Second, corporate political activity also has the potential to alienate investors and consumers in ways that are bad for business. In 2011, for example, Target donated $150,000 to an anti-gay-rights Minnesota gubernatorial candidate. Their political spending sparked a massive public backlash that included calls for boycotts and ended with a shareholder resolution asking the company to rethink its policies on political donations. While this incident led to Target’s eventual adoption of policies requiring greater transparency, the potential for consumer and shareholder backlash makes political spending enormously risky, particularly in our increasingly polarized political environment.

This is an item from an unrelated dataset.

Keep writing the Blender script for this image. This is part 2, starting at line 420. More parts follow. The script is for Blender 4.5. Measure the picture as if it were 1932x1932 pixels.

Finally, a system where management is spending money that belongs to shareholders creates potential conflicts of interest that will affect people’s willingness to invest. Some investors will choose to avoid businesses whose political stances they find objectionable. But even more systemically, the interests of shareholders and managers do not always perfectly align, and shareholders have reasonable concerns when their money is going to support political activity. As the coalition noted in its letter:

In corporate governance, there are no rules or procedures established in the United States to ensure that shareholders – those who actually own the wealth of corporations – are informed of, or have the right to approve, decisions on spending their money on politics.

Beyond the agency problems, the lack of transparency and shareholder feedback has the potential to chill investment.

Corporate governance solutions to Citizens United need a more prominent place in our politics. Holding management accountable is important both for the strength of the larger democracy and to limit the disabling impact that self-dealing and rent-seeking are having on our economy.